Greg Kratz, Deseret News
A view of the ocean and the island of Lanai as seen from the beach area outside the Marriott Maui Ocean Club resort in Lahaina, Hawaii, Saturday morning.

HONOLULU — The sale of Hawaii's smallest inhabited island is imminent, and local leaders are anticipating what new ownership could mean for the island's some 3,200 residents.

A potential buyer of Lanai, in Maui County, was revealed to Gov. Neil Abercrombie and the county's mayor at a meeting last week with representatives from landowner Castle & Cooke Inc. Self-made billionaire David Murdock's Castle & Cooke owns 98 percent of island's 141 square miles.

"I was told they're in serious negotiations," Mayor Alan Arakawa told The Associated Press on Tuesday. "There's a possibility Lanai may be sold in a week or so."

He said he's sworn to secrecy about the buyer's identity. But any buyer would have to have deep pockets.

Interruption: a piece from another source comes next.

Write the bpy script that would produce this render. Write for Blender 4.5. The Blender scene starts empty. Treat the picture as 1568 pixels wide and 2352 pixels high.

The asking price is reportedly between $500 million and $600 million, the Maui News reported. Castle & Cooke did not immediately comment Tuesday.

In 2000, Murdock bought out fellow Castle & Cooke shareholders for nearly $700 million and took the company private.

The island is still known as the "pineapple island," even though Murdock has closed its pineapple operations to make way for luxury resort and home development. The island boasts unspoiled charm with 30 miles of paved roads, 400 miles of unpaved roads and no stoplights.

Arakawa said the sale could again alter the economic structure of the island and its residents, who have seen the passing of Lanai's longtime pineapple industry and now rely on employment at resorts, golf courses and other businesses. Aside from the hotels, the island's infrastructure is at stake, he noted.

"I have to be able to feel out the perspective new owner and what their intentions are," Arakawa said.

He said he's confident that Murdock's love for the island will mean ensuring the new owner is a good steward, evidenced by Arakawa being regularly updated on sale developments.

"They will consult with us because they know it's critical for the survival of the island," he said. "I know that Mr. Murdock really likes the island. A lot of this has been sentimental for him. He's put a lot of money into the island."

But he understands Murdock's desire to sell. The Honolulu Star-Advertiser reported the island produced annual losses of roughly $20 million to $30 million from 2006 to 2010.